→ **Task prompt**
Without including the pictures, copy out every line below.
++++++++++++++++++++
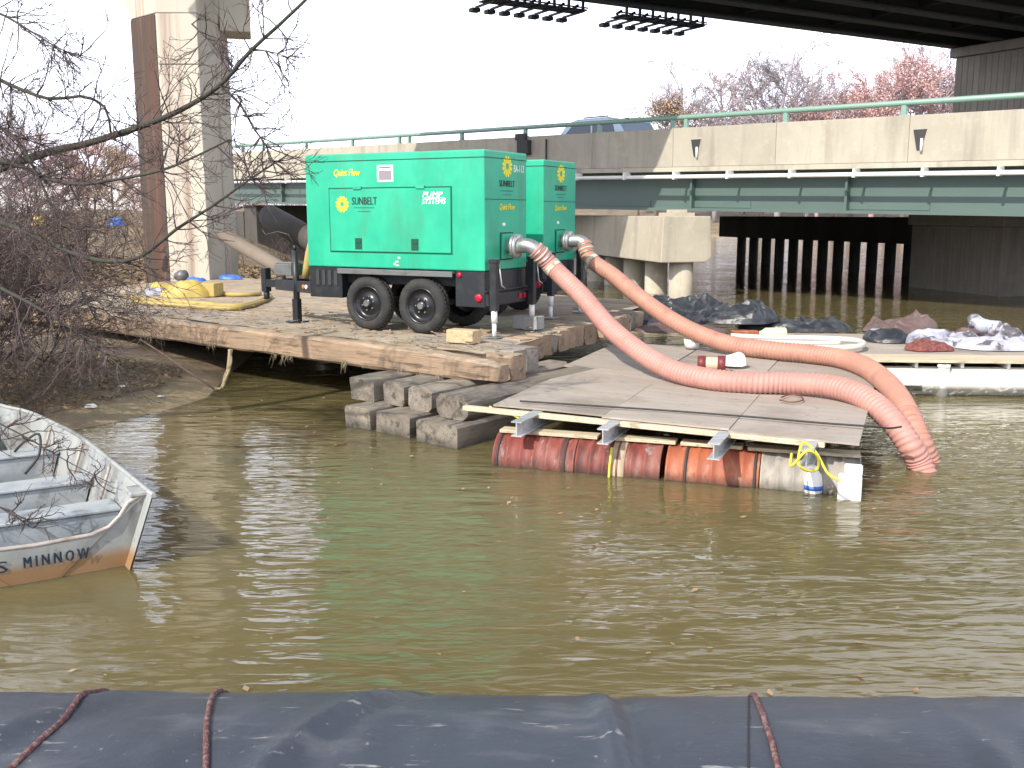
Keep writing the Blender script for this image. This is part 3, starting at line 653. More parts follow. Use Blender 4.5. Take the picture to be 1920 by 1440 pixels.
# cribbing timbers
CD = PH.copy()
def crib(u, v, ztop, w_, h_, L_, label, seed, ch=0.03, yaw=0):
    p = P(u, v, ztop); d = CD.copy(); d.rotate(Matrix.Rotation(R(yaw), 3, 'Z')); side = V((d.y, -d.x, 0))
    o = p - side * w_ / 2 - V((0, 0, h_))
    q = timber_mesh(L_, w_, h_, seed, 12, 0.009, ch)
    b_ = q.build('cribbing_timber', M['crib']); tag(b_, label, 'timber', 'stacked cribbing timbers under the deck corner')
    m_ = Matrix((d, V((-d.y, d.x, 0)), V((0, 0, 1)))).transposed().to_4x4(); m_.translation = p + side * w_ / 2 - V((0, 0, h_))
    b_.matrix_local = m_
    return b_
crib(678, 709, 0.525, 0.40, 0.275, 2.6, 'square grey timber at the outer end of the top cribbing row', 41, 0.015)
crib(737, 717, 0.525, 0.36, 0.275, 2.6, 'narrow grey timber second from the outer end of the top cribbing row', 42, 0.045)
crib(787, 726, 0.525, 0.37, 0.275, 2.7, 'rounded grey timber second from the raft in the top cribbing row', 43, 0.05)
crib(846, 741, 0.525, 0.47, 0.275, 2.6, 'widest round edged timber of the top cribbing row, nearest the raft', 44, 0.07)
crib(670, 764, 0.247, 0.42, 0.34, 2.6, 'dark timber at the outer end of the lower cribbing row', 45, 0.015)
crib(736, 776, 0.247, 0.54, 0.34, 2.6, 'brown ended timber in the middle of the lower cribbing row', 46, 0.02)
crib(818, 793, 0.247, 0.62, 0.34, 2.9, 'thick split timber of the lower cribbing row, nearest the raft', 47, 0.025)

# ------------------------------------------------------------------ pump trailers
TR = V((-1.402, 14.64, ZD + 0.012))
trailer = thing('pump_trailer', 'front green pump trailer with open side facing the water', 'pump trailer', TR, R(-28), 'green pump trailers on the timber deck')
T_ = trailer
XL, XR, YN, YF, ZB, ZT = -1.5, 1.5, -0.61, 0.61, 0.89, 2.49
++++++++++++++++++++
→ **Task output**
Keep writing the Blender script for this image. This is part 3, starting at line 653. More parts follow. Use Blender 4.5. Take the picture to be 1920 by 1440 pixels.
# cribbing timbers
CD = PH.copy()
def crib(u, v, ztop, w_, h_, L_, label, seed, ch=0.03, yaw=0):
    p = P(u, v, ztop); d = CD.copy(); d.rotate(Matrix.Rotation(R(yaw), 3, 'Z')); side = V((d.y, -d.x, 0))
    o = p - side * w_ / 2 - V((0, 0, h_))
    q = timber_mesh(L_, w_, h_, seed, 12, 0.009, ch)
    b_ = q.build('cribbing_timber', M['crib']); tag(b_, label, 'timber', 'stacked cribbing timbers under the deck corner')
    m_ = Matrix((d, V((-d.y, d.x, 0)), V((0, 0, 1)))).transposed().to_4x4(); m_.translation = p + side * w_ / 2 - V((0, 0, h_))
    b_.matrix_local = m_
    return b_
crib(678, 709, 0.525, 0.40, 0.275, 2.6, 'square grey timber at the outer end of the top cribbing row', 41, 0.015)
crib(737, 717, 0.525, 0.36, 0.275, 2.6, 'narrow grey timber second from the outer end of the top cribbing row', 42, 0.045)
crib(787, 726, 0.525, 0.37, 0.275, 2.7, 'rounded grey timber second from the raft in the top cribbing row', 43, 0.05)
crib(846, 741, 0.525, 0.47, 0.275, 2.6, 'widest round edged timber of the top cribbing row, nearest the raft', 44, 0.07)
crib(670, 764, 0.247, 0.42, 0.34, 2.6, 'dark timber at the outer end of the lower cribbing row', 45, 0.015)
crib(736, 776, 0.247, 0.54, 0.34, 2.6, 'brown ended timber in the middle of the lower cribbing row', 46, 0.02)
crib(818, 793, 0.247, 0.62, 0.34, 2.9, 'thick split timber of the lower cribbing row, nearest the raft', 47, 0.025)

# ------------------------------------------------------------------ pump trailers
TR = V((-1.402, 14.64, ZD + 0.012))
trailer = thing('pump_trailer', 'front green pump trailer with open side facing the water', 'pump trailer', TR, R(-28), 'green pump trailers on the timber deck')
T_ = trailer
XL, XR, YN, YF, ZB, ZT = -1.5, 1.5, -0.61, 0.61, 0.89, 2.49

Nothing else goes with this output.